Both parties agreed that Mission has a claim for damages against Tempnology, however, under 365(g), Mission would be in the same boat as an unsecured creditor and would likely not receive its total damages. Tempnology also believed by rejecting the licensing agreement, Mission would no longer be able to utilize the Coolcore trademarks.

The Bankruptcy Court agreed with Tempnology’s belief that Mission’s rights were revoked with the rejection of the licensing agreement. The Bankruptcy Appellate Panel reversed, relying heavily on the Court of Appeals for the Seventh Circuit decisions, holding that while Mission would have a pre-petition damages claim, it would not terminate the contract or revoke Mission’s rights to continue using the Coolcore trademarks. The Court of Appeals for the First Circuit overturned the Bankruptcy Appellate Panel’s decision and reinstated the Bankruptcy Court’s decision.

The Supreme Court of the United States granted certiorari and resolved the divide between the First and Seventh Circuits in affirming the reasoning from the Seventh Circuit and reversing the decision of the First Circuit. The Supreme Court adopted the view that “a rejection has the same consequence as a contract breach outside bankruptcy: It gives the counterparty a claim for damages, while leaving intact the rights the counterparty has received under the contract.”

While Tempnology argued that not revoking Mission’s rights would force it to choose between “expending scarce resources on quality control and risking the loss of a valuable asset,” which would impede its ability to reorganize.
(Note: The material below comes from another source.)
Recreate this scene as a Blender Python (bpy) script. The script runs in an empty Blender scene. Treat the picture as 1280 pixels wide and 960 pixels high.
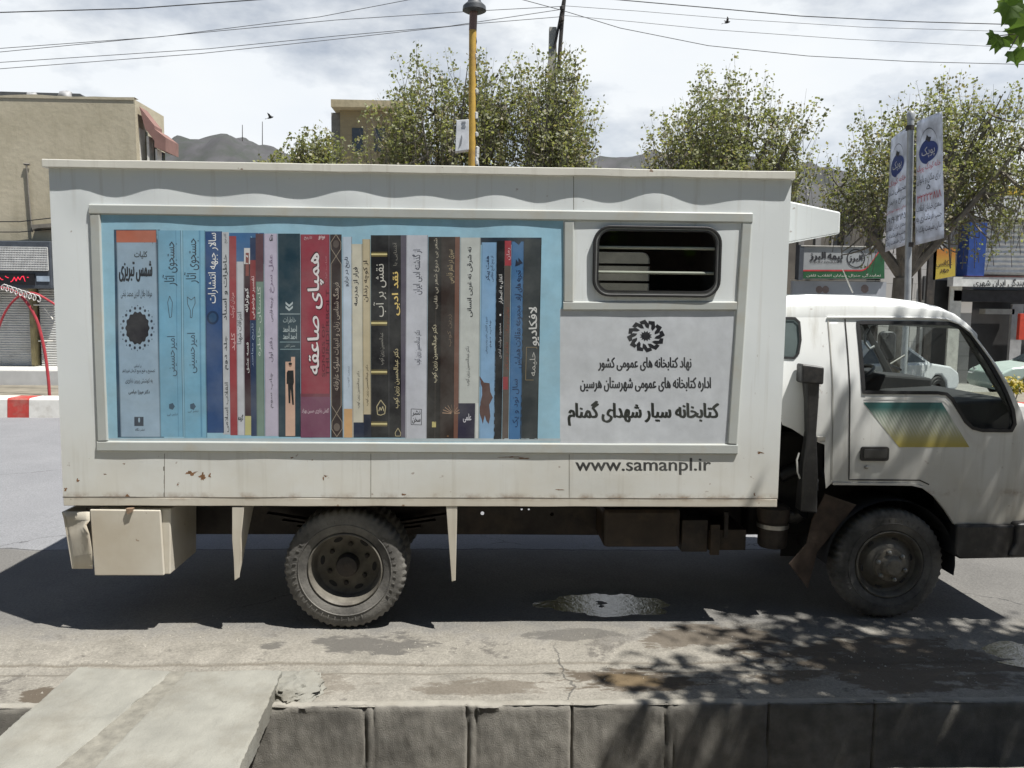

The Supreme Court held that the balance of debtor’s and creditor’s rights in this scenario may impede some reorganizations of those that are trademarks licensors. Further, the Supreme Court found that this conflict between its decision and Tempnology’s view comes from Section 365 having a broader and more complex aim than what Tempnology argued. Justice Sotomayor filed a concurring opinion while Justice Gorsuch filed a dissenting opinion.